An Indian consular official has left the U.S., officials and her lawyer said, after federal prosecutors filed a criminal indictment accusing her of visa fraud and making false statements about a domestic worker.
The indictment further fuels an international dispute over Devyani Khobragade's arrest, which has strained relations between the U.S. and India.
It is a more serious step in the criminal-justice process because it means a federal grand jury has heard evidence and decided the case is strong enough to proceed. It also came as a surprise after prosecutors said in court papers earlier this week they were hoping to negotiate a plea deal ahead of her arraignment.
The dispute began last month when Ms. Khobragade, a deputy consul-general for India, was arrested on prosecutors' charge that she submitted false documents to get a work visa for an Indian woman to work as her babysitter and housekeeper in her family's Manhattan home. Prosecutors say she grossly underpaid the helper and only allowed her one day off per week. Ms. Khobragade denied all the charges.


A spokesman for India's Ministry of External Affairs on Friday said Ms. Khobragade left the U.S. late Thursday for New Delhi. Her father, Uttam Khobragade, told the Journal that she was expected to reach India on Friday evening. Ms. Khobragade has been transferred to the Ministry of External Affairs in New Delhi and her two children remain in New York, according to a statement on the ministry's website. In an email, one of her lawyers, Dan Arshack, also said his client had left the U.S.
A federal grand jury voted to charge Ms. Khobragade with two counts visa fraud and making false statements, prosecutors said Thursday. Prosecutors also said that Ms. Khobragade had been accorded "diplomatic immunity status" but it was unclear whether the immunity would protect her from facing trial.
"Dr. Khobragade denies the baseless charges brought by the prosecutor's office in New York and looks forward to providing the proof that over and over the investigators and prosecutors in this case have been sloppy and wrong," said Mr. Arshack.
The State Department asked that Ms. Khobragade leave the country, after India denied a request to waive her diplomatic immunity, a U.S. official said.
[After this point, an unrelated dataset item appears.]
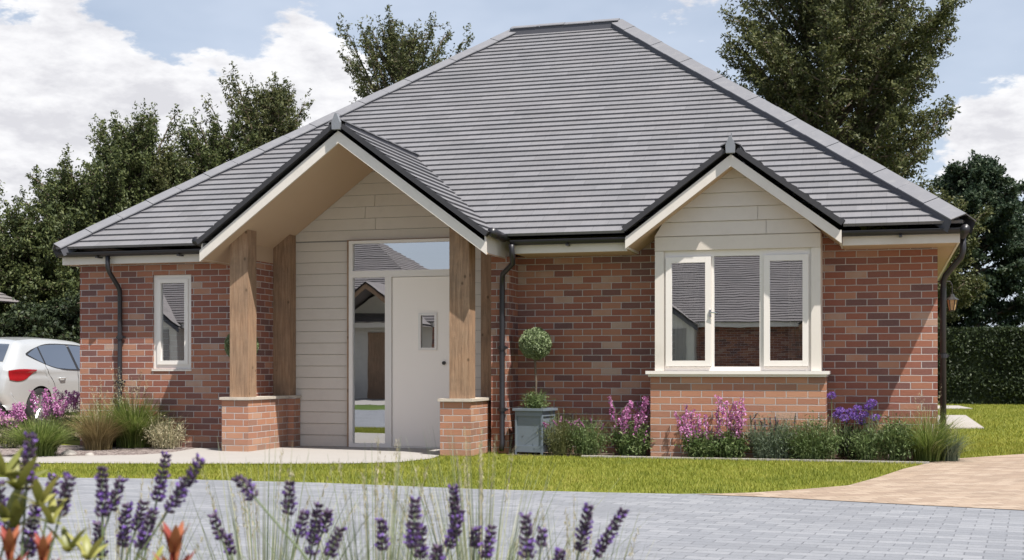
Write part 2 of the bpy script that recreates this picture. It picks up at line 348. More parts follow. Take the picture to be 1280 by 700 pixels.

India has been outraged over the treatment Ms. Khobragade, who was strip-searched after being arrested in December and placed temporarily in a New York City jail, and the fallout has caused a rift in U.S.-Indian relations. The tension continued this week as U.S. Secretary of Energy Ernest Moniz on Thursday postponed a trip to India that was planned for next week.
Last month, Secretary of State John Kerry issued a statement of regret over the situation while Indian Prime Minister Manmohan Singh called the arrest "deplorable," and police removed barriers in front of the U.S. Embassy in New Delhi in apparent retaliation.
The status of Ms Khobragade's diplomatic immunity has been another source of friction.
The U.S. has requested that India waive her immunity in order to prosecute her, a U.S. official said, but India denied the request. The State Department asked that Ms. Khobragade leave the country, which is protocol when a waiver request isn't granted, according to the official.
Thursday's indictment gave previously undisclosed details about the alleged arrangement between Ms. Khobragade and her housekeeper, Sangeeta Richard.
Ms. Khobragade allegedly initially offered her housekeeper 20,000 rupees a month but eventually raised the offer to 30,000 rupees per month (or $6,876 a year), which amounted to approximately $3.33 an hour for a 40-hour work week. Thursday's indictment said that Ms. Khobragade filled out a temporary-work visa application for Ms. Richard, claiming she was paying her $4,500 a month.
Once in the U.S., Ms. Khobragade made Ms. Richard "work often up to 100 or more hours per week without a single full day off," which the indictment states worked out to $1.42 an hour or less, and withheld the woman's passport from her, the indictment said.
Ms. Richard fled Ms. Khobragade's house, according to the indictment, after her requests for more pay and to return to India were denied. Ms. Khobragade subsequently pressured the woman's husband in India to tell her the housekeeper's whereabouts, the indictment said, and caused the woman's family in India to be "contacted by law enforcement."
But Ms. Khobragade filed in July a complaint against the woman in India, the indictment said, accusing the worker and her husband of making a "false promise to work as domestic assistance" in order to procure an official passport and enter the U.S., where she would subsequently work as a "freelance servant and earn huge money, many times more than that of her agreed salary." An arrest warrant was issued in India in November charging Ms. Richard, who remains in the U.S., with extortion, cheating and participating in a conspiracy.
"I would like to tell other domestic workers who are suffering as I did: You have rights, and do not let anyone exploit you," Ms. Richard said Thursday.